Richard T. Ritenbaugh
Deceptions of the End Time


 

Jude 1:4

In verse 4, Jude gives a few general points about false teachers. The literal translation of the first part is, "For certain men have wormed their way in." They slithered in like snakes without others being aware, on the sly. God, however, marked them out as enemies a long time ago; He knows they are there. This agrees with Jesus' Parable of the Wheat and the Tares (Matthew 13:1). There, God allowed the adversary to sow the tares among the wheat, but He left them in the field for a reason. Paul says in I Corinthians 11:19 that they are left to show "who are approved" and who is not. Over time, God's enemies are shown in stark contrast to His true children.

Jude calls these false teachers "ungodly" or impious. The word "ungodly" crops up six times in the book of Jude, making it a significant word in the epistle. It means "irreverent" or "impious." People who are ungodly are not afraid to contravene God's way because they do not have the fear of God. They simply do what they feel like doing. They have nothing in common with God. Nevertheless, we should be careful not to think of them as "extreme" because, as II Corinthians 11:13-15 says, Satan transforms his ministers into angels of light. They look good on the outside, but on the inside they are ungodly. Their externals may be deceiving, but their fruits give them away.

The apostle also mentions that they are blatantly immoral, turning God's grace into licentiousness. They believe that the more they sin, the more they allow God to shower them with His grace and mercy, twisting what grace is. They think they are glorifying God by giving Him the opportunity to forgive them more. How ridiculous! How perverse!
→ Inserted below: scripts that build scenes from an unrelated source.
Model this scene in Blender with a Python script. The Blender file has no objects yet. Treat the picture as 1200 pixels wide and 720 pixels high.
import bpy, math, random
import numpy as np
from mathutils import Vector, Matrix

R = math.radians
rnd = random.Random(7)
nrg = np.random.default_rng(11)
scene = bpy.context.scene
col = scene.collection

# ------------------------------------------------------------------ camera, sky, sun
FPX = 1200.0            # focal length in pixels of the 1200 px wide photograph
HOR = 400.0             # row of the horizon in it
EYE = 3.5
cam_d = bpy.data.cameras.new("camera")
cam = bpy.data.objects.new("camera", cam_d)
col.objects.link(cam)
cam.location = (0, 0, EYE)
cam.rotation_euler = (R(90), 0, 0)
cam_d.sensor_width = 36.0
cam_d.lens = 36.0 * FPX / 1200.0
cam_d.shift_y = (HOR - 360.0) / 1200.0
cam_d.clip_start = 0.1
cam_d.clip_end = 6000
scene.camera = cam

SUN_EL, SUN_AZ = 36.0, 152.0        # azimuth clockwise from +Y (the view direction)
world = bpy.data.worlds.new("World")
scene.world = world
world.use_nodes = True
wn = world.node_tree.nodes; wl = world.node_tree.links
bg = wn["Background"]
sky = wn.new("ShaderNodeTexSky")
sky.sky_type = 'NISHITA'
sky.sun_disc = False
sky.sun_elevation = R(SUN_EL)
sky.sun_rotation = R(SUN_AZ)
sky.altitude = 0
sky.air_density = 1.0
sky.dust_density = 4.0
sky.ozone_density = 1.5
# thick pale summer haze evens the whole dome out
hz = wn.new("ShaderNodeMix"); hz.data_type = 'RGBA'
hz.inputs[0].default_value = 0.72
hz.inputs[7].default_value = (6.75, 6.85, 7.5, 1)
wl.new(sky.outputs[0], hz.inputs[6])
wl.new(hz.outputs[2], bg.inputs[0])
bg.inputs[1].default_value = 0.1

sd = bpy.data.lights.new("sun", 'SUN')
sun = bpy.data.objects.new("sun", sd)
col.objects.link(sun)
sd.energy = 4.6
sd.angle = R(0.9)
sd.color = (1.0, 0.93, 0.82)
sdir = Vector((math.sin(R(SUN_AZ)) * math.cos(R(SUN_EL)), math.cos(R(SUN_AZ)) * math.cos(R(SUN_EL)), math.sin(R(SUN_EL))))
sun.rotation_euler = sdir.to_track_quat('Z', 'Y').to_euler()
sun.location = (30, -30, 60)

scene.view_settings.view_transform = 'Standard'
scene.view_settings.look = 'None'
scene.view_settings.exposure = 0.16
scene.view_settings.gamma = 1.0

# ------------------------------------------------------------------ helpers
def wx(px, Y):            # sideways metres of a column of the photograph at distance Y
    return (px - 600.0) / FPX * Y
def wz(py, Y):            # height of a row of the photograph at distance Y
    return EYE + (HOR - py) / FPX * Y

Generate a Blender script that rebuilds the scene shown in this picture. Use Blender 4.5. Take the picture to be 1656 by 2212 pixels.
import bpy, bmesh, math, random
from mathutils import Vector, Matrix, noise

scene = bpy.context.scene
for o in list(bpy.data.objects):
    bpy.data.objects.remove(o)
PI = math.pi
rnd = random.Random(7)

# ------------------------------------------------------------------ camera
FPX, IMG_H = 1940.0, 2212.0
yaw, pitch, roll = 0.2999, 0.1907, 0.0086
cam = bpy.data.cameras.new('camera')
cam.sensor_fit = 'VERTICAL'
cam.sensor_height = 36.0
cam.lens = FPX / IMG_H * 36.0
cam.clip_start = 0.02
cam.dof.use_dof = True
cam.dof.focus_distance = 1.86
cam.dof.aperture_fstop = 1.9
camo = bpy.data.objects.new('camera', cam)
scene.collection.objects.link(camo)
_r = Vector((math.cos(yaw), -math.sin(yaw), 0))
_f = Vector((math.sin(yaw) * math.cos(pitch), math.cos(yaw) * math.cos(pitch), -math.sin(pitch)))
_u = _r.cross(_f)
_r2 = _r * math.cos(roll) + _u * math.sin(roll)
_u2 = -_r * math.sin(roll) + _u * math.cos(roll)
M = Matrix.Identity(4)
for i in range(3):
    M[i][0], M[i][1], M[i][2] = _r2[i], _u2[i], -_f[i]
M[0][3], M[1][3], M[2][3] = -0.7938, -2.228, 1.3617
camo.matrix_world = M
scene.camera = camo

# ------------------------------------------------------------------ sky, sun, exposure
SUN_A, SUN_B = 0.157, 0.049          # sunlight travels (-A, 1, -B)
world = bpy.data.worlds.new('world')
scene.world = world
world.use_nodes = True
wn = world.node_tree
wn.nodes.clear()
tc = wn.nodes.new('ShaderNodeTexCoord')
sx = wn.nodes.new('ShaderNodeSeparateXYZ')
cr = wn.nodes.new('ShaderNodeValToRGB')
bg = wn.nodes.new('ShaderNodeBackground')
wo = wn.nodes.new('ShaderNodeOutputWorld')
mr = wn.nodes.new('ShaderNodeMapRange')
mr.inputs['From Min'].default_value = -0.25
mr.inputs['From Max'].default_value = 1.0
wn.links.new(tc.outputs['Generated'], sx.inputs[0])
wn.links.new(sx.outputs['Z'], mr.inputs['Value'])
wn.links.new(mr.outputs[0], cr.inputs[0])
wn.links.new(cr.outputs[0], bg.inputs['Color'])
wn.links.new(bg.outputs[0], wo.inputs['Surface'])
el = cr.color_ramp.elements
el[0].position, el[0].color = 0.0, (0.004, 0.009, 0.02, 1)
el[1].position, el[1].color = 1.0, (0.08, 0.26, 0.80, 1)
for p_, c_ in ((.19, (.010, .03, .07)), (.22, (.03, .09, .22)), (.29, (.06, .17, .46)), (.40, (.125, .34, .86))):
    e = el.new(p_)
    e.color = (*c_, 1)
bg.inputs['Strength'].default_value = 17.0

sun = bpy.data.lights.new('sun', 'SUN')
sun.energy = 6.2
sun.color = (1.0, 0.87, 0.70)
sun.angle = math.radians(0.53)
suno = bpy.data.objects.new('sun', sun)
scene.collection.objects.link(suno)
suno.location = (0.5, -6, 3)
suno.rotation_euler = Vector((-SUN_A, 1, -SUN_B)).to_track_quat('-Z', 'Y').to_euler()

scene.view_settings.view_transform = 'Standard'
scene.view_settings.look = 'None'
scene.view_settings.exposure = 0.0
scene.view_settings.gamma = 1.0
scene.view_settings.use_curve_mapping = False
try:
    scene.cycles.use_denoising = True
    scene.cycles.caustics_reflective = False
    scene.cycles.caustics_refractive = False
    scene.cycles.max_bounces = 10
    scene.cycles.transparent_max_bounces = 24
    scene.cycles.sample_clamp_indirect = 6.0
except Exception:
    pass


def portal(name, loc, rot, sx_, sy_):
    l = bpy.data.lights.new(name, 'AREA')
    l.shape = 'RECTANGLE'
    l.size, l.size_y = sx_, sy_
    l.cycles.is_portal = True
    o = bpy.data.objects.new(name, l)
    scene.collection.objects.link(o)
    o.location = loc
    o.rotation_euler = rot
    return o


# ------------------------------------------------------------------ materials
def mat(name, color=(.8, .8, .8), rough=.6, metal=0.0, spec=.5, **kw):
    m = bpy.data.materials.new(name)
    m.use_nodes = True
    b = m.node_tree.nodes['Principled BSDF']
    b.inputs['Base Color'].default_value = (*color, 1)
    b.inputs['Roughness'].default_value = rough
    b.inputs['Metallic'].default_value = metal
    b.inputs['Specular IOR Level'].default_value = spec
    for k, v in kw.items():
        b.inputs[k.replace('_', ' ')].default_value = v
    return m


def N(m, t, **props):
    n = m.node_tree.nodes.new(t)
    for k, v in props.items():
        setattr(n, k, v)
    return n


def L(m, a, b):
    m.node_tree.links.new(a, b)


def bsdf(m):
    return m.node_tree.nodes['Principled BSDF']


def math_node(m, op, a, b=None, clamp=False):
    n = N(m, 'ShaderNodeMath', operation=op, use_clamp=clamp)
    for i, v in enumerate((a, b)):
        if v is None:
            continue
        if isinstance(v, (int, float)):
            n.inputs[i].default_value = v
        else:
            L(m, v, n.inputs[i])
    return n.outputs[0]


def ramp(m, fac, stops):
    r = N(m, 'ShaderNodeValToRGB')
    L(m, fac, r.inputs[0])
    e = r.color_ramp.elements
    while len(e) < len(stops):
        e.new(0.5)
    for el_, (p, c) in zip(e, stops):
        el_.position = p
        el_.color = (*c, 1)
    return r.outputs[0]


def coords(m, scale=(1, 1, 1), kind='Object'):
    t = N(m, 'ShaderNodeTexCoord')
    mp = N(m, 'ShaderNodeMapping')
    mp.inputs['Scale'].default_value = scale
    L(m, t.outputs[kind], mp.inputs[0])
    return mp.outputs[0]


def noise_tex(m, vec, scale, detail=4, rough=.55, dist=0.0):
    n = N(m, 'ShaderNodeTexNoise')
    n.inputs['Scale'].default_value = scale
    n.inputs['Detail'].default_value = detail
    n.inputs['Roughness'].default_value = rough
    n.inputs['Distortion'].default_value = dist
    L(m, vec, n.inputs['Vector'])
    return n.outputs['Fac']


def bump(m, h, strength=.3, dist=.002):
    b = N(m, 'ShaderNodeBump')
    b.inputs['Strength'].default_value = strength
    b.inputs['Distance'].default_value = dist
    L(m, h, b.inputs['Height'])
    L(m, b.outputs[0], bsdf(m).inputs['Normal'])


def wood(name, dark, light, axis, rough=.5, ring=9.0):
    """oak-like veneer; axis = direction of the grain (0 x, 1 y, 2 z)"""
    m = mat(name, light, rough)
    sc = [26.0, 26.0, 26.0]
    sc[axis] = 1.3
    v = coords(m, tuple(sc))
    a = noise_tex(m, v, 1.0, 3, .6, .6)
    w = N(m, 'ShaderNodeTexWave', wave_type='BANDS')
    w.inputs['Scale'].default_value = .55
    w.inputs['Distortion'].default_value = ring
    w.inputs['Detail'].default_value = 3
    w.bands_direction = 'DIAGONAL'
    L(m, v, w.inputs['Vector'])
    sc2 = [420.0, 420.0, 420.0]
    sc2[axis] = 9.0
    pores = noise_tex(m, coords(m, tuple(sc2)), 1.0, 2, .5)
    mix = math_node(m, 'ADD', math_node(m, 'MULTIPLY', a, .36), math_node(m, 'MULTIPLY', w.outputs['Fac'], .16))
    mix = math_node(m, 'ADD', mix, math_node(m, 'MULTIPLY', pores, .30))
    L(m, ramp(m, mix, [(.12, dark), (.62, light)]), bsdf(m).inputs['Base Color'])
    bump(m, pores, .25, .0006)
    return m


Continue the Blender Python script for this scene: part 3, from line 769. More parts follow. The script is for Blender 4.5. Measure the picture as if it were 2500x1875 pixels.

Lastly, they deny Christ. This does not mean they say that Christ never existed or that He is not the Savior. However, everything they say and do, everything they believe, contradicts God's way. If one denies a statement, he is contradicting the person who says it. Jude is using "deny" in this sense. The false teachers contradict Jesus Christ in everything. Once again, they can appear to be following the rules, but their innermost drives and motivations are a denial of the true way of God.

Richard T. Ritenbaugh
Jude


 

Jude 1:12

Jude uses a nautical theme here. Thus, "hidden reefs" (a variant translation supported by the Greek) is preferable to "spots." The apostle says that these false teachers are like hidden reefs at our socials; they are just under the surface, waiting for the unsuspecting Christian to come along and be shipwrecked upon them.

Paul dealt directly with a similar problem in Corinth (I Corinthians 11:17-22). They held "feasts without the fear of God." They do not fear the oversight and punishment of God, that what He says will happen as a result of their self-satisfying sins, which may take many forms. Gorging themselves is only one part of it. Worse is that they use these occasions to shipwreck people, to undermine their faith, to whisper in their ear to get them thinking along the wrong lines.

Jude says that they serve only themselves. Again, this phrase is poorly translated due to being interpreted rather than given literally. It should be "shepherding only themselves." Ezekiel 34:1-5, 10 alludes to the same problem Jude faced.

Verse 12 also says that these false shepherds outwardly show promise of producing fruit, of bringing rain, but they never do. Paul indeed calls some of Satan's ministers "angels of light" (II Corinthians 11:13-15), but their fruit shows they possess nothing of godly, spiritual substance (Matthew 7:15-20). They will never produce godly fruit. They look good on the outside, but on the inside they are corrupt and full of bones (Matthew 23:27). When Jude describes them as "twice dead," he may be refering to the second death (Revelation 20:14; 21:8)—that they will die physically once, and then they will die spiritually the second time. It is at least saying they are well on the road to the Lake of Fire.

Hebrews 10:26-31 says plainly that once we have been forgiven and redeemed by the blood of Christ, there is no going back. If we continue to sin as a way of life, there is no second redemption, and all we face is the vengeance of God, who is a consuming fire. This is what Jude is trying to get across in relation to these false ministers.